Ich erinner mich gerne an meine Zivizeit, in der ich im vollen Bewußtsein aboluter Talentfreiheit in einer Thekenfussballmanschaft herumdilletierte.
Ein Höhepunkt bei den Matches gegen andere talentfreie Thekenmannschaften war stets die Halbzeitpause, in der Spielergattin E. zu uns gestürmt kann, sich verstohlen umschaute, um dann jedem von uns mit Verschwörermiene ein Täfelchen Dextro-Energen zuzustecken, leise raunend: "Hier nimm - das macht Dich wieder fit".

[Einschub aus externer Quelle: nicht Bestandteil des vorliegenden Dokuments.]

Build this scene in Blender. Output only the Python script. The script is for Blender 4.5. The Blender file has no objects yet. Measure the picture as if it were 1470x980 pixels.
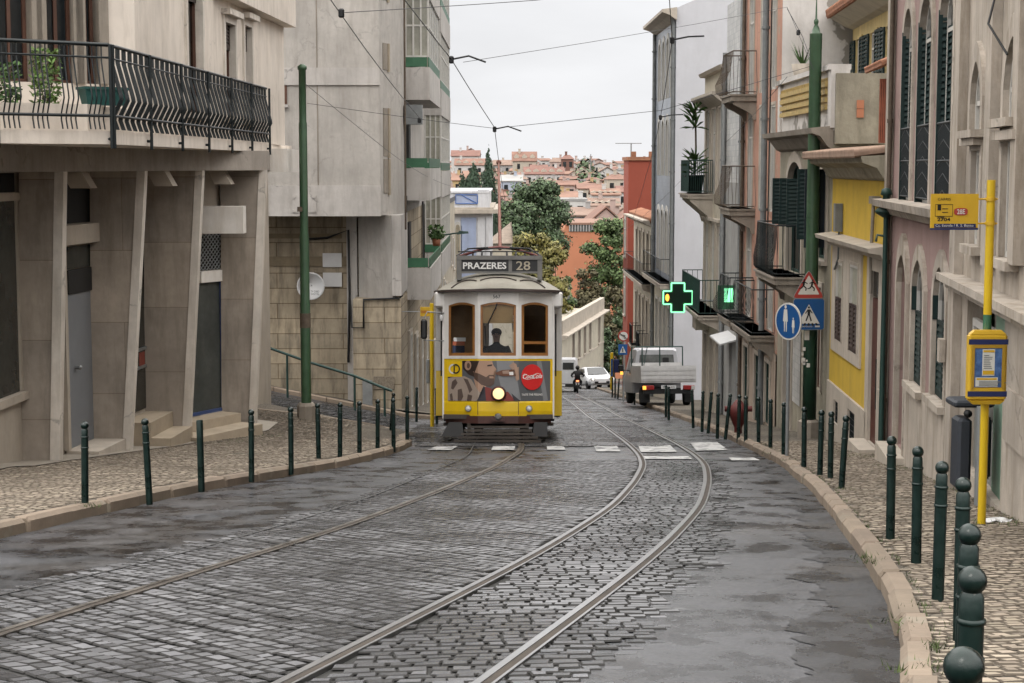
import bpy, bmesh, math, random
from mathutils import Vector, Matrix, noise as mnoise
random.seed(11)
R = math.radians
scene = bpy.context.scene
COL = scene.collection
RND = random.Random(5)
# ------------------------------------------------------------------ camera
FPX = 2450.0; PITCH = math.atan(252.0/FPX); CAM = Vector((0, 0, 1.5)); SL = 0.1175
cam_d = bpy.data.cameras.new('camera'); cam = bpy.data.objects.new('camera', cam_d); COL.objects.link(cam)
cam.location = CAM; cam.rotation_euler = (math.pi/2-PITCH, 0, 0)
cam_d.sensor_width = 36; cam_d.lens = 36*FPX/1470; cam_d.clip_start = .1; cam_d.clip_end = 3000
scene.camera = cam
def ray(px, py):
    cx = (px-735)/FPX; cy = (490-py)/FPX
    return Vector((cx, math.cos(PITCH)+cy*math.sin(PITCH), -math.sin(PITCH)+cy*math.cos(PITCH)))
def P(px, py, Y):
    d = ray(px, py); return CAM+d*(Y/d.y)
def X(px, Y, py=500): return P(px, py, Y).x
def Z(py, Y): return P(735, py, Y).z
def smooth(a, b, t):
    t = max(0, min(1, (t-a)/(b-a))); return t*t*(3-2*t)
def H(x, y):
    r = .2*max(0, -2.6-x)*smooth(29, 37, y)*(1-smooth(47, 60, y)*.8) if x < -2.6 else 0
    if y > 30 and x < -12: r = .2*9.4*smooth(29, 37, y)*(1-smooth(47, 60, y)*.8)
    return -SL*y+r
def G(px, py, h=0):
    d = ray(px, py); lo = 1.0; hi = lo
    def f(Y):
        q = CAM+d*(Y/d.y); return q.z-H(q.x, q.y)-h
    Y = 1.5
    while Y < 200 and f(Y) > 0: Y += .5
    lo, hi = Y-.5, Y
    for _ in range(30):
        m = (lo+hi)/2
        if f(m) > 0: lo = m
        else: hi = m
    return CAM+d*(lo/d.y)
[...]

Man wird den Eindruck nicht los, dass so Mancher hier ein ähnlich weichzeichnerisch-harmloses Bild des Dopingbusiness kultiviert, um sich seine naive Heldenverehrung nicht mehmen lassen zu müssen.
Dopingoptimerung hat aber nix mit Traubenzucker oder dem leckersten Powerbar zu tun, sondern heute vor allem mit Drogen heftigsten Kalibers, die erhebliche - lebensgefährliche - Nebenwirkungen haben, verschreibungspflichtig sind und deswegen nur illegal beschafft werden können. Kundennamen werden codiert und Geschäftliches am Telefon nur verschlüsselt besprochen. Die Drogen werden dann von vertrauenswürdigen Kurieren über die Grenze geschmuggelt, oder man verdünnisiert sich abends noch mal schnell aus dem Hotel, um seinen kasachischen Dealer /Blutwäscher zu treffen.
Die Kohle wird entweder als "Vitaminlieferung auf Eis" oder "Erstellung von Trainingsplänen" in den Büchern versteckt oder aber gleich schwarz in Einkaufstüten überreicht. Abtrünnige werden aus der Familie "gemobbt" und müssen ihre Existenz drangeben, und manche der ehrgezeigeren, talentierten und mutigeren 20jährigen bleiben tot im Bett liegen, wenn sie mit dem Spielzeug der Großen experimentieren. Haben halt Pech gehabt. Da wächst aber genug nach...
So gänzlich abwegig ist der Begriff "Mafiöse Strukturen" also nicht.
Es ist unübersehbar, dass dieses System den professionellen Radsport nahezu komplett im Griff hat.
Wenn dann ein bis zum Schnabel mit künstlichen Hormonen befülltes Masthähnchen auf irgendwelchen Berghängen einen absurden Tanz aufführt - soll ich es auch noch bewundern?
Die Leistungen die dort dargeboten werden, sind letztlich genauso hypertrophiert und häßlich anzusehen wie die monströse Muskulatur eines professionellen Bodybuilders. Man schaut hin, weil man die ursprüngliche Idee noch erkennt, aber schön isses nicht mehr.
Tot is übrigens auch Jaques Anquetil, der an Magenkrebs starb.